SAAF pilots
Date: 10 April 2002
The SA Air Force says the availability of pilots is cyclical. It can therefore not always ensure that there are sufficient pilots, it told Erika Gibson, military correspondent for the Afrikaans Gauteng daily, Beeld. The best it can do is to be prepared to meet shoratges and to recover from them in such a way as to prevent permanent damage to the organisation's capabilities. With this in mind, the SAAF was taking all the necessary steps to ensure that its current and future pilot pool was deep enough to provide flight crews for the new fighter aircraft and helicopters currently on order.
Brig Gen Hugh Payne, the SAAF's director helicopters systems, told the paper the Agusta A109s would probably be based at Louis Trichardt, Bloemfontein, Pretoria and Cape Town. Other helicopter squadrons would continue flying the Denel Aviation Oryx (Eurocopter Cougar) and the Eurocopter BK-117. Payne said the SAAF was presently training 16 new helicopter pilots a year, which met requirements.
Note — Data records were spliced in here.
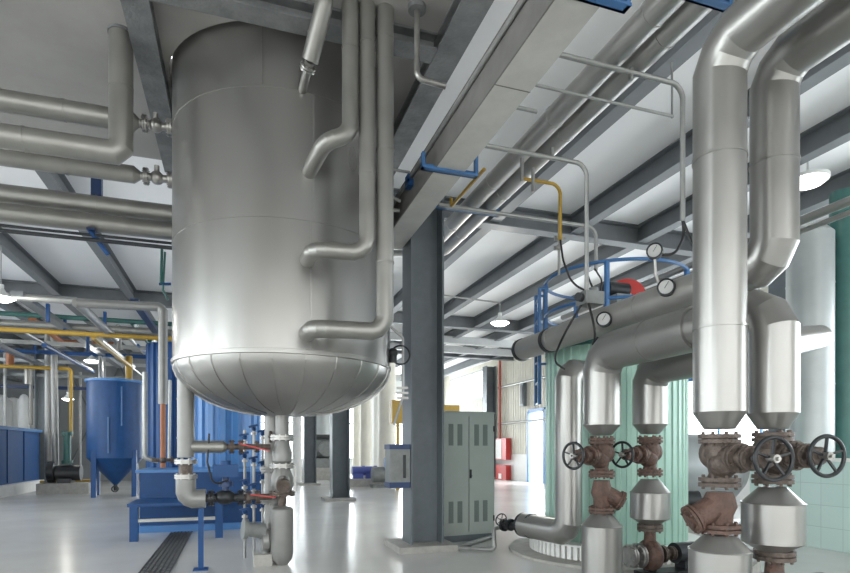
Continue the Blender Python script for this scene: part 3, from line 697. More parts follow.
cable([(3.60, 5.26, 3.05), (3.58, 5.15, 2.85), (3.6, 5.12, 2.66), (3.68, 5.3, 2.58), (3.74, 5.28, 2.68)], 'black cable dropping from the junction box in front of the header')
cable([(3.58, 5.3, 3.08), (3.46, 5.5, 2.75), (3.52, 5.85, 2.50), (3.80, 6.05, 2.44)], 'black cable sagging from the junction box to the downpipe')

# twin pipes and duct
for k, x in enumerate((3.24, 3.507)):
    t = thing('overhead_pipe', ['left one of the twin shiny overhead pipes', 'right one of the twin shiny overhead pipes'][k], 'pipe', (x, 3, 5.03), 'twin overhead pipes')
    MB().tube([(x, -3, 5.03), (x, 9.3 + .3 * k, 5.03), (x - 1.2, 9.5 + .3 * k, 5.0)], .113, 32, .25, 4, seams=1.5).build('pipe', 'alu_pipe', t, 16)
t = thing('cable_duct', 'long beige grey square duct running to the top of the column', 'duct', (2.18, 4, 4.46))
MB().box((2.02, -2, 4.46), (2.34, 8.2, 4.50)).box((2.32, -2, 4.5), (2.34, 8.2, 4.80)).build('bottom_tray', 'duct', t)
for y_ in (4.25,): MB().box((2.018, y_ - .004, 4.456), (2.342, y_ + .004, 4.502)).build('joint', 'duct_side', t)
sd = MB().box((2.008, -2, 4.462), (2.02, 8.2, 4.84))
sd.build('side_panel', 'duct_side', t)
MB().cyl((1.985, -2, 4.74), (1.985, 8.2, 4.74), .02, n=10).build('conduit', 'galv', t)
def ubracket(x0, x1, y, z, h, label, l=True):
    m_ = MB().box((x0, y - .04, z - .05), (x1, y + .04, z - .03)).box((x0, y + .02, z - .05), (x1, y + .04, z + .02)).box((x1 - .03, y - .03, z - .05), (x1, y + .03, z + h))
    if l: m_.box((x0, y - .03, z - .05), (x0 + .03, y + .03, z + .12))
    return single(m_, 'pipe_bracket', 'rail_blue', label, 'bracket', 'blue pipe brackets')
ubracket(1.86, 2.50, 5.72, 4.488, .26, 'blue bracket slung under the duct halfway along')
ubracket(1.90, 2.52, 3.22, 4.488, .1, 'blue bracket slung under the near end of the duct')
ubracket(2.36, 3.66, 7.6, 4.945, .06, 'blue bracket at the column top carrying the twin pipes', False)
ubracket(3.12, 3.66, 3.46, 4.945, .04, 'blue bracket under the near end of the twin pipes', False)
single(MB().box((1.94, 6.5, 4.62), (2.02, 6.62, 4.70)).box((1.94, 6.5, 4.66), (1.96, 6.62, 4.76)), 'pipe_bracket', 'blue', 'small blue clip on the left side of the duct', 'bracket', 'blue pipe brackets')
tube([(1.40, 6.55, 4.80), (1.98, 6.55, 4.80)], .016, 'galv', 'thin grey rod from the vessel pipes to the duct clip', 0, group='grey conduits')
tube([(1.99, 7.0, 4.64), (1.72, 7.0, 4.72), (1.62, 7.0, 4.58)], .022, 'galv', 'curved grey tube stub left of the duct, upper', .1, group='grey conduits')
tube([(1.98, 7.0, 4.52), (1.66, 7.0, 4.50)], .022, 'galv', 'straight grey tube stub left of the duct, lower', .1, group='grey conduits')
t = thing('ceiling_pipe', 'bent grey pipe dropping from a ceiling rosette to the duct', 'pipe', (1.75, 5.05, 5.3))
pr = at(417, 6, z=ZS); MB().tube([(pr.x, pr.y, ZS - .01), (pr.x, pr.y, 5.20), (2.03, pr.y, 5.18)], .03, 12, .08, 4).build('pipe', 'steel', t)
MB().cyl((pr.x, pr.y, ZS - .05), (pr.x, pr.y, ZS - .002), .09).build('rosette', 'beam_old', t)
# pipe along the right of the column
tube([(2.60, 8.35, 5.05), (2.98, 8.35, 4.75), (2.98, 8.35, 2.1)], .045, 'galv', 'vertical grey pipe close along the right of the big column', .1, cat='pipe', name='service_pipe', n=14)

# ------------------------------------------------------------------ cabinet and boxes
def cabinet():
    A = math.radians(7); o = Vector((3.02, 8.30, 0)); R = Matrix.Rotation(A, 3, 'Z'); W, D, H = .98, .42, 2.04
    t = thing('control_cabinet', 'tall pale green two door cabinet standing beside the big column', 'cabinet', o)
    def L(mb):
        mb.v = [R @ v + o for v in mb.v]; return mb
    L(MB().box((0, .02, .1), (W, D, H)).box((-.01, .0, H), (W + .01, D + .01, H + .025))).build('body', 'cab', t)
    L(MB().box((.0, .0, 0), (W, D, .1))).build('plinth', 'column', t)
    for k in range(2):
        x0 = .035 + k * (W / 2 - .025); x1 = x0 + W / 2 - .045
        d = L(MB().box((x0, -.006, .15), (x1, .02, H - .05))).build('door', 'cab', t)
        for z0, z1 in ((1.52, 1.86), (.30, .64)):
            for j in range(2):
                xa = x0 + .09 + j * .16; lv = MB().box((xa, -.0075, z0), (xa + .085, -.006, z1))
                for q in range(12): lv.box((xa, -.013, z0 + q * .028), (xa + .085, -.0075, z0 + q * .028 + .012))
                L(lv).build('louvre_panel', 'cab_dark', d)
        for z in (.3, 1.75):
            xh = x0 - .018 if k == 0 else x1 + .004
            L(MB().box((xh, -.02, z), (xh + .014, 0, z + .09))).build('hinge', 'iron', d)
    L(MB().box((W / 2 + .015, -.03, 1.0), (W / 2 + .04, -.006, 1.14)).cyl((W / 2 + .027, -.045, 1.04), (W / 2 + .027, -.006, 1.04), .014)).build('handle', 'iron', t)
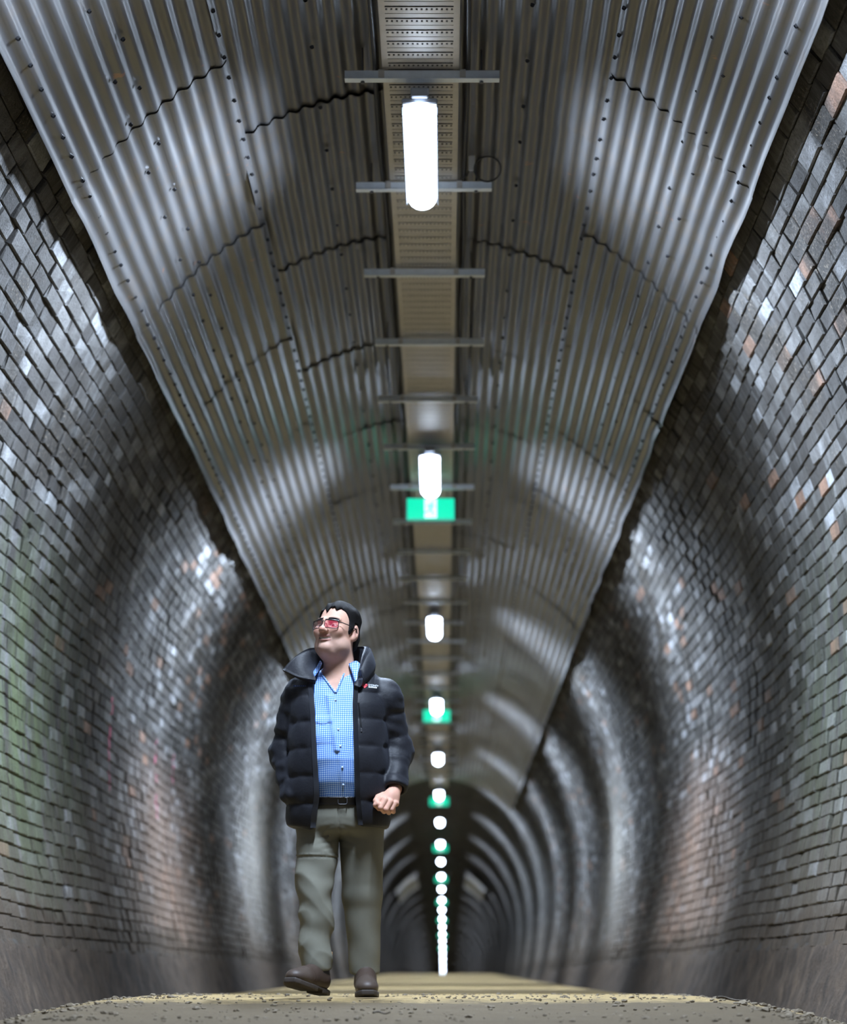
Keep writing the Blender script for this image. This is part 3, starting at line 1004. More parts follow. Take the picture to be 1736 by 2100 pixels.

Three pilots, a test pilot and four technicians were currently in Italy as part of the project team supervising the construction of the first five of the rotorcraft. The other 25 are to be built by Denel near Johannesburg.
Colonel Frans Vermaak of the directorate combat systems told Beeld preparations to receive the BAE systems Hawk and the Gripen International JAS39 Gripen. The SAAF presently has fighter pilots in Britain and Sweden as part of the respective project teams. BAE Systems, like Agusta will also help with the training of pilots, while the SAAF's remaining fighter pilots were being improved to the instructor level. Vermaak said the SAAF was already part of the Hawk users group which met one a year. The flying service also had an agreement in place within the UK RAF to train one pilot a year as part of its Hawk training programme.